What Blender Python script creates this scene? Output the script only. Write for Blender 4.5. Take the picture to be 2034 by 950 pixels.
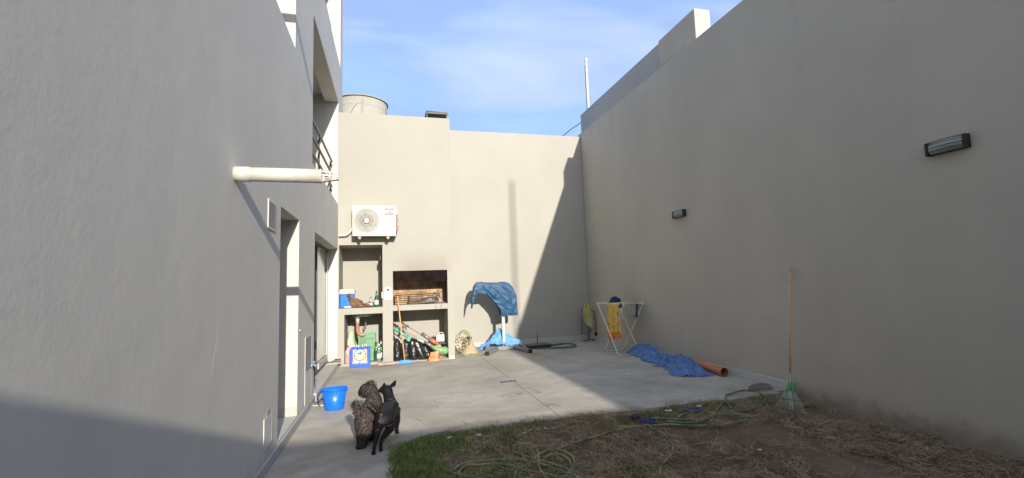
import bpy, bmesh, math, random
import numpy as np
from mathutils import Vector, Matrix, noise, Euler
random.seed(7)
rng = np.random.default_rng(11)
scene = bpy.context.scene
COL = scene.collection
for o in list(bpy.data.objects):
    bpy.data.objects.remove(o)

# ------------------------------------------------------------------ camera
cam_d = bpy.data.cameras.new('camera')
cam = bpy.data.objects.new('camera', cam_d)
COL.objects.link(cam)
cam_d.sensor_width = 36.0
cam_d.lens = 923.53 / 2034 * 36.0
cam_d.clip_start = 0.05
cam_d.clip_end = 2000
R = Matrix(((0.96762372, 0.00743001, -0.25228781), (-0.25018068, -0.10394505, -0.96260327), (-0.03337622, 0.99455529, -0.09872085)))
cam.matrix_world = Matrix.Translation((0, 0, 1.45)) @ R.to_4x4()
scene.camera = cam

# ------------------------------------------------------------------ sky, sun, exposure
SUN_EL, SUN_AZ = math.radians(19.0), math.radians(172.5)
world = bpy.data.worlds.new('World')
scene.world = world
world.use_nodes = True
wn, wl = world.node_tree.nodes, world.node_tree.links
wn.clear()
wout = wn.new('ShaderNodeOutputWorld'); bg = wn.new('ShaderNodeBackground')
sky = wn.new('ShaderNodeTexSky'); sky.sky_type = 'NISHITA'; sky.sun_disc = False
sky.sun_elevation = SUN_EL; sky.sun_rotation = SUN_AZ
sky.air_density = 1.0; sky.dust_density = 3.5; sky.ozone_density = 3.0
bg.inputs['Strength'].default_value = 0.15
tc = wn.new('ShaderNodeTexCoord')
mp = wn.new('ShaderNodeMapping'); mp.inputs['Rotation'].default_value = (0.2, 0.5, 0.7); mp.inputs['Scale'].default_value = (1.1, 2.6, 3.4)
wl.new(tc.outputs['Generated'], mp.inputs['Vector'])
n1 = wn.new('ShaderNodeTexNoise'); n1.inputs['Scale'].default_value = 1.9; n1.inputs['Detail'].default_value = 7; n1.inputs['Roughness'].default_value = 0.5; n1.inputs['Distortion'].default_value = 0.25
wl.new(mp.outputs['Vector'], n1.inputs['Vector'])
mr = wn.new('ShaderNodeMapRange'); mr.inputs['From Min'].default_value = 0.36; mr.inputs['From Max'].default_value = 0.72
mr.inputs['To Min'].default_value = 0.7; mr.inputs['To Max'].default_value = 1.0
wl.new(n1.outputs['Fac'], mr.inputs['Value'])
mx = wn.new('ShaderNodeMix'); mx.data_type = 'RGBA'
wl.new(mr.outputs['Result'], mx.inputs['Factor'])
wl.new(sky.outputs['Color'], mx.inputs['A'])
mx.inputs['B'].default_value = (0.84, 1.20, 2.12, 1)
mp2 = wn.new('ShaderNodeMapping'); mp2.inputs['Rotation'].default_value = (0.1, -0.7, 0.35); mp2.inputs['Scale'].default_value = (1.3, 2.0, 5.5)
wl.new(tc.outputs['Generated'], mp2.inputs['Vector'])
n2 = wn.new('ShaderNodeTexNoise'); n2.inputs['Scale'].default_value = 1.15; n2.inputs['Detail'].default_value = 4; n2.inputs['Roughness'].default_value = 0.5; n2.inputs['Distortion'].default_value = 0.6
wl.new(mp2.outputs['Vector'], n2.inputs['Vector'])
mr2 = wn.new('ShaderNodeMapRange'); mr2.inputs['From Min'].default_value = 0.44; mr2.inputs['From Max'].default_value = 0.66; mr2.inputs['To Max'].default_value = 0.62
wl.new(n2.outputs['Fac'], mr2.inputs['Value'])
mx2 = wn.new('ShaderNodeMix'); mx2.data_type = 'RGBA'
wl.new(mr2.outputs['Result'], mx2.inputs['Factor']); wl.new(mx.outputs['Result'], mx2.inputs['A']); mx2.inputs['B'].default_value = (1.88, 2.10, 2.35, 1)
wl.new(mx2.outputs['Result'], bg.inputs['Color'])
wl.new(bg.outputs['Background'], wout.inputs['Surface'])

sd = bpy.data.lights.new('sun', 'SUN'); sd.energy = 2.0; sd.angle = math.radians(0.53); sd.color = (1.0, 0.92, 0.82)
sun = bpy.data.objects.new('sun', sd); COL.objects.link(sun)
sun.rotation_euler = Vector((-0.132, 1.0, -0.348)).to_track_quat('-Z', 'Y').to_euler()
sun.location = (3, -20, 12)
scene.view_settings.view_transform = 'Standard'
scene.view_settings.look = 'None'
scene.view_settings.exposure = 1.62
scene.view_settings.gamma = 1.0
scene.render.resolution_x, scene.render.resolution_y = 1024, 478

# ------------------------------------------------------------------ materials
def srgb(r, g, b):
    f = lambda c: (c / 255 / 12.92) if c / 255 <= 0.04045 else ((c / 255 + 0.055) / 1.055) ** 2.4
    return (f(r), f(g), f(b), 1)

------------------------

— Brief —
Your task is to reproduce exactly the lines from the start of the data above through the line containing "scene.camera = cam", leaving every picture out.

— Exercise response —
What Blender Python script creates this scene? Output the script only. Write for Blender 4.5. Take the picture to be 2034 by 950 pixels.
import bpy, bmesh, math, random
import numpy as np
from mathutils import Vector, Matrix, noise, Euler
random.seed(7)
rng = np.random.default_rng(11)
scene = bpy.context.scene
COL = scene.collection
for o in list(bpy.data.objects):
    bpy.data.objects.remove(o)

# ------------------------------------------------------------------ camera
cam_d = bpy.data.cameras.new('camera')
cam = bpy.data.objects.new('camera', cam_d)
COL.objects.link(cam)
cam_d.sensor_width = 36.0
cam_d.lens = 923.53 / 2034 * 36.0
cam_d.clip_start = 0.05
cam_d.clip_end = 2000
R = Matrix(((0.96762372, 0.00743001, -0.25228781), (-0.25018068, -0.10394505, -0.96260327), (-0.03337622, 0.99455529, -0.09872085)))
cam.matrix_world = Matrix.Translation((0, 0, 1.45)) @ R.to_4x4()
scene.camera = cam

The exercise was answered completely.